— start Dataset content —

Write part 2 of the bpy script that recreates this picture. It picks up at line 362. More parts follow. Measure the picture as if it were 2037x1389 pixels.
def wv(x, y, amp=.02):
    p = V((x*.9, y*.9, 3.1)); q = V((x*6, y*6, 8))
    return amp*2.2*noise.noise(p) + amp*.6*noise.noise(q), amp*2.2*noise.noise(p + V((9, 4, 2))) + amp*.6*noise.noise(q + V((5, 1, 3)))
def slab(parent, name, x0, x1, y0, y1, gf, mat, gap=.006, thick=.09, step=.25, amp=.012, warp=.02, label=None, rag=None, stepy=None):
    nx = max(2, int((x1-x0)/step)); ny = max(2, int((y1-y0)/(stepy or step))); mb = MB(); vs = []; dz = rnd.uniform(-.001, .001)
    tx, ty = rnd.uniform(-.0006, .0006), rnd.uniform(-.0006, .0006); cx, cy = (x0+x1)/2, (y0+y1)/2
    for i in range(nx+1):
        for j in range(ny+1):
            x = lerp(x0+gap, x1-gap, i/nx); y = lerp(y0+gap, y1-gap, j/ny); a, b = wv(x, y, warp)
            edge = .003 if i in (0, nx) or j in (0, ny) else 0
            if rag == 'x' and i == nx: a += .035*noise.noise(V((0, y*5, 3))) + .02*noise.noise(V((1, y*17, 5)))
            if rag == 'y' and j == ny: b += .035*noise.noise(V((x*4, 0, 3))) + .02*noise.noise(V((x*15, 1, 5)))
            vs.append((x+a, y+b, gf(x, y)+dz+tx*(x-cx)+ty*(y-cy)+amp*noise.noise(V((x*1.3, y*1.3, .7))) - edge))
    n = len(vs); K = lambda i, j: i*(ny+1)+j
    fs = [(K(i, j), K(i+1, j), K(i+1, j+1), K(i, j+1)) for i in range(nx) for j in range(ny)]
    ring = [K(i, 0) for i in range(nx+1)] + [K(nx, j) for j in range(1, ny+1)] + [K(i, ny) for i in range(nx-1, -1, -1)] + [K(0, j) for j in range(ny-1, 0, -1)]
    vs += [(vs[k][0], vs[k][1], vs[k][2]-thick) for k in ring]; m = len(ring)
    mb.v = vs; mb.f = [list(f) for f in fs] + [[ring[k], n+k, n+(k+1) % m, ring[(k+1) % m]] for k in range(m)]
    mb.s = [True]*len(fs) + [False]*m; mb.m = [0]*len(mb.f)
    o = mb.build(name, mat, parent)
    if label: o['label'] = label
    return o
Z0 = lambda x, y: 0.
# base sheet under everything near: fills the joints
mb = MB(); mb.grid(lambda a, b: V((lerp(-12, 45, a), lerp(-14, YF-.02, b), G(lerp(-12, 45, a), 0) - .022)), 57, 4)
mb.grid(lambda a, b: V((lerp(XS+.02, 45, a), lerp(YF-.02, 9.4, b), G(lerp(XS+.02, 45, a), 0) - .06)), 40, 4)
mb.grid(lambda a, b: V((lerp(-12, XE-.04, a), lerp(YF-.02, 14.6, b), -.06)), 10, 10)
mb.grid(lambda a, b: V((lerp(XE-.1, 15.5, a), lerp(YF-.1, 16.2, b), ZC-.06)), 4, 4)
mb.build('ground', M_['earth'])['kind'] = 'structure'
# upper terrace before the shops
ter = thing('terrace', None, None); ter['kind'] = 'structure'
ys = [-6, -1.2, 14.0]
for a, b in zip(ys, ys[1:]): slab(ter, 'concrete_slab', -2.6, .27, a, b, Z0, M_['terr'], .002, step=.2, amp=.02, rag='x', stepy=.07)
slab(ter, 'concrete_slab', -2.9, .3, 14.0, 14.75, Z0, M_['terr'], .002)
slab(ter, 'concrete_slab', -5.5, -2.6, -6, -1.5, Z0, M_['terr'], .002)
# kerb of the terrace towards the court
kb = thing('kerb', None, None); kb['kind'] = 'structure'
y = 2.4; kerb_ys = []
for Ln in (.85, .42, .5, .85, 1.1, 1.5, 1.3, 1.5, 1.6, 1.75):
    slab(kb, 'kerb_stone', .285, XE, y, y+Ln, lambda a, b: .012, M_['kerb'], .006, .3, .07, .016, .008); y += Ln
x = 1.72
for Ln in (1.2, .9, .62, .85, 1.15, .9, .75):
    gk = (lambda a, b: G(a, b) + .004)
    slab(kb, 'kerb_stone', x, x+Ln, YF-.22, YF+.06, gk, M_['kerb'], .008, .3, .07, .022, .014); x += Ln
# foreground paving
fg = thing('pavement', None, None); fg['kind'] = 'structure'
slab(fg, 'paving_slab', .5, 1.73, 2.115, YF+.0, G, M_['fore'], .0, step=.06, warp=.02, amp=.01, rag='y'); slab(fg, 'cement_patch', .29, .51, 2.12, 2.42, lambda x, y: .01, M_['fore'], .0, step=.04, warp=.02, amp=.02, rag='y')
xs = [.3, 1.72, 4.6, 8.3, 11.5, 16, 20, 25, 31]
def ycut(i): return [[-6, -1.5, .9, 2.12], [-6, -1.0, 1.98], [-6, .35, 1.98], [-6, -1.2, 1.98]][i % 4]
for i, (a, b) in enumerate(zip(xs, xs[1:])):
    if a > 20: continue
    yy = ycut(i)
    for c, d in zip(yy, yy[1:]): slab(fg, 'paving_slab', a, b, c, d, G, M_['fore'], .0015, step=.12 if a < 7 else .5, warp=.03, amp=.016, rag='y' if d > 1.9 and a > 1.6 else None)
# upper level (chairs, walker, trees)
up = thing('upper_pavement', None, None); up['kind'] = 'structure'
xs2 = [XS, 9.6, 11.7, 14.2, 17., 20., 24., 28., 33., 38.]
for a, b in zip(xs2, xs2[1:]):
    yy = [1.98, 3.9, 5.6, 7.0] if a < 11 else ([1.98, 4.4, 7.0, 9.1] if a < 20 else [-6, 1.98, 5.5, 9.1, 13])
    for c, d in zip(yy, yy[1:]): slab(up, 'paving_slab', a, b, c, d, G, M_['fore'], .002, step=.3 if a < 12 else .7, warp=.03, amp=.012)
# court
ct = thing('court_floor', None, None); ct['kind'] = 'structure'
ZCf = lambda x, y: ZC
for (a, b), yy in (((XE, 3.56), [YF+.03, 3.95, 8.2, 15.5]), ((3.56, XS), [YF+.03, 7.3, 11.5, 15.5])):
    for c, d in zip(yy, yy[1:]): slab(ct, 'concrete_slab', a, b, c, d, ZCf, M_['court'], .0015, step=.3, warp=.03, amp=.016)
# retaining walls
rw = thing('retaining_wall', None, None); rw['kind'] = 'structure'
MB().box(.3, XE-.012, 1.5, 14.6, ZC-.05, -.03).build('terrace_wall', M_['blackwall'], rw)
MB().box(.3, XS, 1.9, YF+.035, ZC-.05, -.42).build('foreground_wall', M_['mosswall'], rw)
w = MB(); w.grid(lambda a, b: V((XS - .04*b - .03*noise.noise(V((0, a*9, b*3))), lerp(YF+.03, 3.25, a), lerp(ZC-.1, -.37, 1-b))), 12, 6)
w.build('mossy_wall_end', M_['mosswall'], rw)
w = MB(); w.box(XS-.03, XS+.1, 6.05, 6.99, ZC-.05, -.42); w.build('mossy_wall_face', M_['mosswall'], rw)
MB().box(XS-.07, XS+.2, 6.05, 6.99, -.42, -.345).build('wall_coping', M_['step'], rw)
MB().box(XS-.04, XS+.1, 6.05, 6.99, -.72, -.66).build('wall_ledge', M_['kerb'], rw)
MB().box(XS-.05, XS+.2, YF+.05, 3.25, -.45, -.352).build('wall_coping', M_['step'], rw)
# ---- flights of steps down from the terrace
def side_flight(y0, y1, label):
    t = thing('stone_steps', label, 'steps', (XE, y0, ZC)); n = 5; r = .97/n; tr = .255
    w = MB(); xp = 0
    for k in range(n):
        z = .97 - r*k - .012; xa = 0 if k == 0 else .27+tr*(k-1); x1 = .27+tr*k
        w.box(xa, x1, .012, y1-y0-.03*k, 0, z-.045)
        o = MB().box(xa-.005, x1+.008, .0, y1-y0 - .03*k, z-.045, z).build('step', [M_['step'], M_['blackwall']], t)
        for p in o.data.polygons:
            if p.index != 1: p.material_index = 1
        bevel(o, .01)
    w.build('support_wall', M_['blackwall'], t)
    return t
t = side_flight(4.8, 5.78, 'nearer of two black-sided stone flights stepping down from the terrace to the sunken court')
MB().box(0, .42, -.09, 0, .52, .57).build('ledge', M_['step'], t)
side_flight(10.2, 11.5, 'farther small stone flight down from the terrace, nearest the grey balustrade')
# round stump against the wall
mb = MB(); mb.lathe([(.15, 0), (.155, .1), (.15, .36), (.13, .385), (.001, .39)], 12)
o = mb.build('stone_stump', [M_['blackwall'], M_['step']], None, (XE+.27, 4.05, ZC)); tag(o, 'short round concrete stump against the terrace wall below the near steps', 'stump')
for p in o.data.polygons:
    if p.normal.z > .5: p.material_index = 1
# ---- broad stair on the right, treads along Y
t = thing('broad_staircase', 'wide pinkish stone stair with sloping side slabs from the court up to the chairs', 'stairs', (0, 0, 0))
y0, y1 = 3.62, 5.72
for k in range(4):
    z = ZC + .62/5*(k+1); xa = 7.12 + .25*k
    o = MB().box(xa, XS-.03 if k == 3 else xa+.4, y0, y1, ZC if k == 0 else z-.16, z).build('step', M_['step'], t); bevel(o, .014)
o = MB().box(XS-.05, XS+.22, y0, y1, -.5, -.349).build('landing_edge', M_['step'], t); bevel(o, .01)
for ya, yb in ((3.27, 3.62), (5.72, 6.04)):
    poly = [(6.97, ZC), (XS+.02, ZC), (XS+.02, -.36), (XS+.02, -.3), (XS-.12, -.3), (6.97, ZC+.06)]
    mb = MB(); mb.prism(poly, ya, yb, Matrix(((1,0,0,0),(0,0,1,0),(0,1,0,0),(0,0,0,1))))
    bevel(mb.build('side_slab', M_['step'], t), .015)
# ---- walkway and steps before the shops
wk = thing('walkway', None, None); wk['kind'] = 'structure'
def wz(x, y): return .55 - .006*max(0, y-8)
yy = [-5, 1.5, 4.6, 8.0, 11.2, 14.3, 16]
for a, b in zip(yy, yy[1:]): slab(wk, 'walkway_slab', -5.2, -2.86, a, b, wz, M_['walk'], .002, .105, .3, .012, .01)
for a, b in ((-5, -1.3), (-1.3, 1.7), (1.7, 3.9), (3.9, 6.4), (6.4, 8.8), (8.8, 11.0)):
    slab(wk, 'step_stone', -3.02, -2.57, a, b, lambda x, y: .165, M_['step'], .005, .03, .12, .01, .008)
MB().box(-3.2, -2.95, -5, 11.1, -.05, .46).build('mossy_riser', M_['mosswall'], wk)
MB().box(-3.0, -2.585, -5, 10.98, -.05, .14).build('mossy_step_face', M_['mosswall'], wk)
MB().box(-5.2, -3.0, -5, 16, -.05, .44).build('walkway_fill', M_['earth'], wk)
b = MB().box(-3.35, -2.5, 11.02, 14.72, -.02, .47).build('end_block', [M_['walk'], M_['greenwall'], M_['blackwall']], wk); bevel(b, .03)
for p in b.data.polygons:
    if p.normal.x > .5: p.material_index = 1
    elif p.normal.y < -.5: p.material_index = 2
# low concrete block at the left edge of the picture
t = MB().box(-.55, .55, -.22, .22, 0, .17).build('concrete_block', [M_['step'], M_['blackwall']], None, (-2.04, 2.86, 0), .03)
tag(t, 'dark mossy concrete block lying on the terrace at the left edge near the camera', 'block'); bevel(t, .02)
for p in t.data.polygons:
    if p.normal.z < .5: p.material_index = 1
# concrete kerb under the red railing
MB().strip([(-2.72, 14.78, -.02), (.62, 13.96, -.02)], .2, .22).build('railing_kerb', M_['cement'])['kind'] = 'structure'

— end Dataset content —

* [Objective]: Transcribe each line of the data above, unaltered, from the one where "if p.normal.z > .5: p.material_index = 1" appears to the one where "if p.normal.x > .5: p.material_index = 1" appears, inclusive of both.

* [Answer to this problem]:
    if p.normal.z > .5: p.material_index = 1
# ---- broad stair on the right, treads along Y
t = thing('broad_staircase', 'wide pinkish stone stair with sloping side slabs from the court up to the chairs', 'stairs', (0, 0, 0))
y0, y1 = 3.62, 5.72
for k in range(4):
    z = ZC + .62/5*(k+1); xa = 7.12 + .25*k
    o = MB().box(xa, XS-.03 if k == 3 else xa+.4, y0, y1, ZC if k == 0 else z-.16, z).build('step', M_['step'], t); bevel(o, .014)
o = MB().box(XS-.05, XS+.22, y0, y1, -.5, -.349).build('landing_edge', M_['step'], t); bevel(o, .01)
for ya, yb in ((3.27, 3.62), (5.72, 6.04)):
    poly = [(6.97, ZC), (XS+.02, ZC), (XS+.02, -.36), (XS+.02, -.3), (XS-.12, -.3), (6.97, ZC+.06)]
    mb = MB(); mb.prism(poly, ya, yb, Matrix(((1,0,0,0),(0,0,1,0),(0,1,0,0),(0,0,0,1))))
    bevel(mb.build('side_slab', M_['step'], t), .015)
# ---- walkway and steps before the shops
wk = thing('walkway', None, None); wk['kind'] = 'structure'
def wz(x, y): return .55 - .006*max(0, y-8)
yy = [-5, 1.5, 4.6, 8.0, 11.2, 14.3, 16]
for a, b in zip(yy, yy[1:]): slab(wk, 'walkway_slab', -5.2, -2.86, a, b, wz, M_['walk'], .002, .105, .3, .012, .01)
for a, b in ((-5, -1.3), (-1.3, 1.7), (1.7, 3.9), (3.9, 6.4), (6.4, 8.8), (8.8, 11.0)):
    slab(wk, 'step_stone', -3.02, -2.57, a, b, lambda x, y: .165, M_['step'], .005, .03, .12, .01, .008)
MB().box(-3.2, -2.95, -5, 11.1, -.05, .46).build('mossy_riser', M_['mosswall'], wk)
MB().box(-3.0, -2.585, -5, 10.98, -.05, .14).build('mossy_step_face', M_['mosswall'], wk)
MB().box(-5.2, -3.0, -5, 16, -.05, .44).build('walkway_fill', M_['earth'], wk)
b = MB().box(-3.35, -2.5, 11.02, 14.72, -.02, .47).build('end_block', [M_['walk'], M_['greenwall'], M_['blackwall']], wk); bevel(b, .03)
for p in b.data.polygons:
    if p.normal.x > .5: p.material_index = 1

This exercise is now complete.